Fünf Jahrhunderte lang war der natürliche Reichtum Boliviens ein Fluch für die EinwohnerInnen. In Potosí, in 4.000 Meter Höhe, haben schon die Inkas Silber gefördert. Im 16. Jahrhundert übernahmen die Spanier das Bergwerk. Die Minenarbeiter, die nicht lange lebten, habendie spanische Krone finanziert, flämische, genuesische und Augsburger Bankiers reich gemacht und die Industrialisierung Europas überhaupt erst ermöglicht. Im 20. Jahrhundert waren es bolivianische Zinnbarone und ausländische Firmen, die Kapital aus den Minen schlugen, während den Indigenen nur die gefährliche und schlecht bezahlte Arbeit blieb. Während die Lungen der Minenarbeiter durch den giftigen Staub zerstört wurden, verkaufte die bolivianische Regierung im Zweiten Weltkrieg das kostbare Mineral an die Alliierten um ein Zehntel des üblichen Preises. Die Löhne wurden praktisch auf Null gesetzt, die Streiks der Arbeiter mit Maschinengewehren und blutigen Massakern niedergedrückt.

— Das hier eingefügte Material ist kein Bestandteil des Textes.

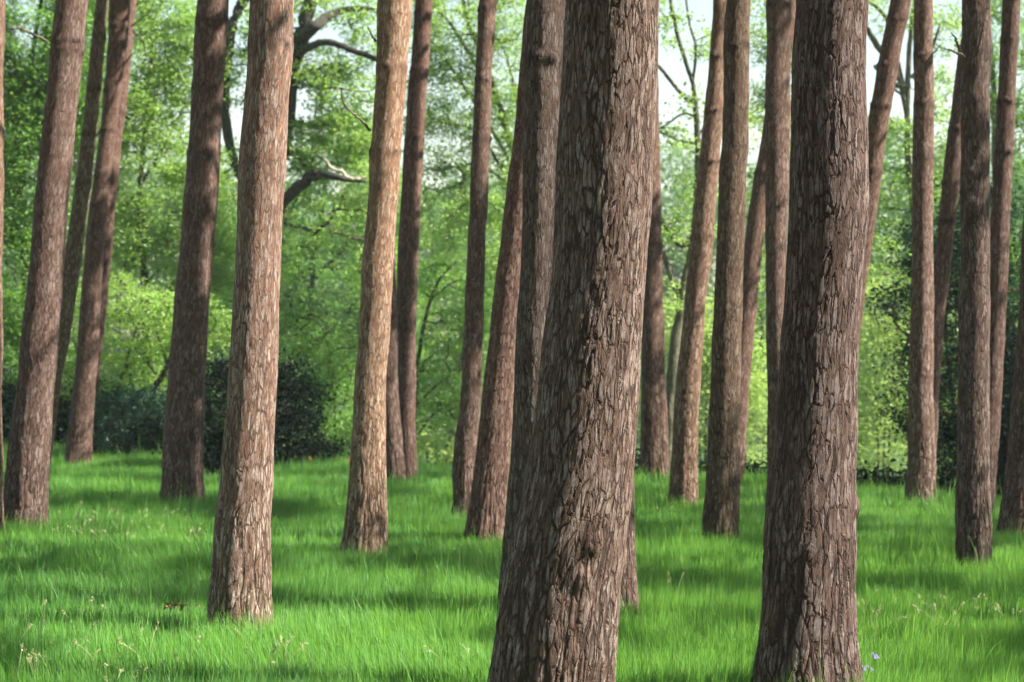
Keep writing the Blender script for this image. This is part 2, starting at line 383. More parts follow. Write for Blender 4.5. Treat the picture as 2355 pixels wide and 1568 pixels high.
# ---------------------------------------------------------------- pine trunks
# rows: (y, left edge, right edge) read off the photograph, the last row is where the trunk meets the grass
PINES = [
 dict(e=[(0,-88,7),(400,-92,6),(600,-96,2),(1000,-104,4),(1225,-112,7)], kn=[300], tint=(1.3,1.15,1.0), up=1,
      label="sliver of pine bark cut off by the left edge of the photo"),
 dict(e=[(0,121,197),(275,95,171),(552,67,146),(712,51,139),(902,35,123),(1067,18,116),(1207,9,106)], kn=[92,115], tint=(1.08,0.98,0.96), up=.55,
      br=[((112,97),(84,84),(56,74),(30,86)),((84,84),(62,72),(48,68))],
      label="thick scaly pine nearest the left edge, thin dead twig on its left near the top"),
 dict(e=[(0,224,253),(208,199,234),(310,190,225),(417,174,213),(552,158,197),(603,143,192),(797,118,158),(902,100,139),(1100,72,112)], kn=[86,208,312,420], tint=(1.2,1.2,1.0), up=.9,
      br=[((223,314),(234,306),(240,308))],
      label="slender greyish tan knotty pine leaning right behind the thick scaly trunk near the left edge"),
 dict(e=[(0,253,305),(176,244,285),(317,230,268),(515,201,242),(691,187,232),(867,171,221),(972,157,213),(1066,146,207)], kn=[64,210,300,400,470], tint=(1.05,.87,.80), up=.7,
      br=[((303,62),(322,50),(348,36),(362,10)),((306,72),(330,96),(342,130),(359,172)),((292,144),(303,134),(320,127))],
      label="front reddish pine of the overlapping pair on the left, its foot catching the sun"),
 dict(e=[(0,265,312),(176,255,295),(317,235,278),(515,215,260),(691,205,246),(867,190,227),(1057,185,223)], kn=[140,258], tint=(1.0,.80,.74), up=.7, dy=1.3,
      label="rear reddish pine of the overlapping pair on the left, mostly hidden"),
 dict(e=[(0,452,525),(197,440,512),(352,431,507),(552,417,495),(691,401,480),(867,387,472),(1067,375,468),(1155,370,470)], kn=[48,200,350], tint=(1.12,.98,.94), up=.55,
      label="straight shaded purplish brown pine with two dark knot rings, standing before dark shrubs"),
 dict(e=[(0,568,671),(197,560,664),(352,547,655),(552,540,646),(691,535,639),(867,523,634),(1011,511,631),(1189,497,622),(1331,484,619),(1440,477,619)], kn=[100], tint=(1.55,1.42,1.33), up=.95,
      label="large pine in the left half with pale flaking, orange patched upper bark"),
 dict(e=[(0,866,949),(158,864,938),(317,852,924),(552,836,908),(691,826,900),(867,815,891),(1067,806,887),(1153,798,890),(1268,783,888)], kn=[158,350], tint=(1.95,1.74,1.42), up=.95,
      br=[((853,301),(825,272),(796,246),(791,211)),((864,95),(858,86),(852,74))],
      label="golden tan sunlit pine trunk with a dead twig reaching up to its left"),
 dict(e=[(0,954,993),(158,942,986),(317,929,975),(552,914,963),(691,910,959),(867,914,956),(1105,912,959)], kn=[30,160,320], tint=(1.0,.82,.75), up=.8,
      label="dark reddish pine trunk rising just right of the golden tan one"),
 dict(e=[(0,870,905),(317,862,900),(515,862,905),(691,868,912),(867,872,914),(1109,885,936)], kn=[], tint=(.95,.82,.76), up=.4,
      label="pine almost hidden behind the golden tan trunk, only its lower right side showing"),
 dict(e=[(0,1100,1142),(183,1091,1130),(317,1086,1128),(552,1075,1119),(691,1068,1114),(867,1059,1107),(1067,1044,1094),(1193,1039,1088)], kn=[15,183,320], tint=(1.0,.88,.80), up=.7,
      label="thin brown pine with a knot ring near the top, left of the centre group"),
 dict(e=[(0,1207,1262),(317,1179,1240),(422,1167,1230),(552,1153,1217),(691,1133,1203),(867,1114,1186),(1067,1095,1174),(1118,1087,1166),(1243,1069,1156)], kn=[300], tint=(1.08,.86,.78), up=.35,
      label="reddish brown pine with broad furrowed foot, between the thin brown trunk and centre giant"),
 dict(e=[(0,1214,1304),(176,1206,1296),(317,1204,1288),(552,1199,1281),(691,1192,1277),(867,1180,1275),(1067,1171,1270),(1189,1159,1270),(1331,1150,1272),(1405,1147,1275)], kn=[140], tint=(.80,.80,.80), up=.5,
      label="grey shaded pine tucked directly behind the left side of the centre giant"),
 dict(e=[(0,1304,1512),(176,1297,1508),(317,1288,1503),(422,1280,1496),(552,1273,1487),(691,1263,1481),(761,1250,1478),(867,1239,1471),(972,1227,1463),(1067,1213,1456),(1118,1204,1452),(1224,1188,1446),(1331,1168,1430),(1402,1154,1424),(1508,1140,1415),(1568,1131,1409),(1650,1112,1404)],
      kn=[], warts=[(1330,1315),(1160,1425),(1360,1240)], tint=(1.06,.97,.91), up=.0,
      label="biggest and nearest pine at the centre, thick plated bark and a curving foot"),
 dict(e=[(0,1380,1470),(400,1365,1458),(800,1350,1450),(1137,1345,1453),(1250,1347,1455),(1393,1350,1461)], kn=[], tint=(1.05,.94,.90), up=.2,
      label="pine hidden behind the centre giant, only the lower right side of its foot showing"),
 dict(e=[(0,1471,1514),(317,1470,1517),(552,1471,1521),(691,1472,1524),(867,1474,1531),(1067,1470,1537),(1104,1468,1539)], kn=[210,560], tint=(1.0,.84,.74), up=.6,
      label="dark brown pine trunk emerging along the right side of the centre giant"),
 dict(e=[(0,1637,1669),(130,1628,1665),(257,1616,1662),(370,1606,1653),(552,1588,1641),(691,1572,1621),(867,1555,1611),(1067,1540,1602),(1163,1536,1603)], kn=[130,257,372,545], tint=(1.50,1.32,1.10), up=1,
      label="smooth pale tan pine with paired knots, leaning right, in the gap right of centre"),
 dict(e=[(0,1671,1727),(197,1665,1723),(352,1658,1720),(552,1651,1713),(691,1644,1708),(867,1635,1702),(1067,1625,1697),(1118,1622,1695),(1245,1618,1699)], kn=[100], tint=(.90,.84,.68), up=.35,
      label="straight dark olive brown pine trunk immediately right of the pale tan one"),
 dict(e=[(0,1797,1838),(158,1775,1818),(352,1745,1785),(515,1718,1760),(691,1697,1743),(867,1676,1725),(1011,1662,1714),(1118,1652,1706)], kn=[395,640,1050], tint=(1.05,.86,.76), up=.9,
      label="slim reddish pine leaning right, just behind the dark olive brown trunk"),
 dict(e=[(0,1764,1820),(130,1764,1819),(246,1760,1820),(352,1760,1817),(552,1760,1811),(691,1760,1808),(867,1762,1818),(1067,1766,1830),(1190,1760,1835)], kn=[10,240], tint=(1.06,.94,.86), up=.55,
      label="rough brown pine partly hidden by the left side of the second biggest pine"),
 dict(e=[(0,1835,2000),(176,1827,1996),(352,1822,1995),(552,1816,1988),(691,1808,1982),(867,1797,1975),(1067,1785,1970),(1189,1768,1966),(1331,1755,1963),(1473,1744,1966),(1565,1734,1971),(1592,1726,1976)],
      kn=[], warts=[(1965,1165)], tint=(.84,.76,.76), up=.05,
      label="second biggest pine, dark with silvery plates and a flaring foot, right of the giant"),
 dict(e=[(0,2048,2098),(176,2014,2064),(246,2000,2049),(352,1985,2033),(458,1970,2019),(552,1957,2006),(691,1938,1985),(867,1915,1965),(1180,1880,1935)], kn=[40,150,246,395], tint=(1.02,.84,.74), up=.8,
      label="reddish leaning pine coming out from behind the right side of the second biggest pine"),
 dict(e=[(0,2105,2149),(211,2102,2149),(352,2099,2147),(552,2098,2146),(691,2095,2146),(867,2092,2146),(1067,2085,2147),(1162,2080,2150)], kn=[125,240,358], tint=(1.30,1.16,1.06), up=.55,
      br=[((2130,142),(2142,124),(2150,112))],
      label="straight pine lit on its right side, standing before the low hedge on the right"),
 dict(e=[(0,2225,2270),(141,2202,2245),(352,2174,2213),(552,2155,2193),(691,2136,2177),(867,2120,2162),(972,2113,2156),(1145,2100,2147)], kn=[300,420,510], tint=(1.0,.86,.80), up=.8,
      label="slim knotty leaning pine between two straight trunks, foot hidden by the straight lit one"),
 dict(e=[(0,2213,2279),(352,2212,2279),(552,2211,2278),(691,2207,2278),(867,2202,2276),(1067,2200,2277),(1189,2198,2278),(1303,2197,2277)], kn=[], warts=[(2230,400),(2235,470)], tint=(.90,.83,.80), up=.4,
      br=[((2213,131),(2185,126),(2153,123)),((2203,117),(2188,100),(2170,88)),((2246,122),(2244,90),(2243,60))],
      label="straight grey brown pine near the right edge, its foot lowest on that side"),
 dict(e=[(0,2309,2352),(211,2297,2339),(352,2289,2332),(552,2277,2323),(691,2268,2316),(867,2255,2306),(1067,2242,2292),(1180,2228,2283)], kn=[90,230,350], tint=(.92,.78,.73), up=.6,
      label="dark reddish pine with swollen knot ring, leaning right behind the straight grey brown one"),
 dict(e=[(0,2370,2430),(515,2350,2412),(691,2340,2405),(867,2332,2402),(1067,2315,2392),(1231,2294,2385)], kn=[], tint=(.98,.84,.78), up=.3,
      label="pine cut off by the right edge, showing only its lower left side"),
]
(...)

Irgendwann kommt der Zeitpunkt, an dem ein Volk nicht länger bereit ist, die Unterdrückung zu ertragen. Zuerst entflammte im Jahr 2000 ein Volksaufstand in Cochabamba gegen die Privatisierung des Wassers. Nachdem die Wasservorräte an einen US-Konzern verkauft wurden, stiegen die Preise so an, dass die Menschen sich das Wasser kaum noch leisten konnten. Der Bevölkerung gelang es, ihr Wasser wieder zurückzuerobern. Drei Jahre später begann der Gaskrieg. Der Zorn der Bevölkerung kochte über, als die Regierung den Verkauf der natürlichen Erdgasvorkommen an ein internationales Konsortium ankündigte. Die Versuche der Regierung, die Proteste mit blutiger Gewalt niederzuschlagen, führten zur Solidarisierung weiterer Volksschichten mit den Demonstrierenden, so dass Präsident Gonzalo Sánchez de Lozada, einem Millionär und Eigentümer der größten privaten Minengesellschaft des Landes, schließlich nichts anderes übrig blieb, als in die USA zu fliehen.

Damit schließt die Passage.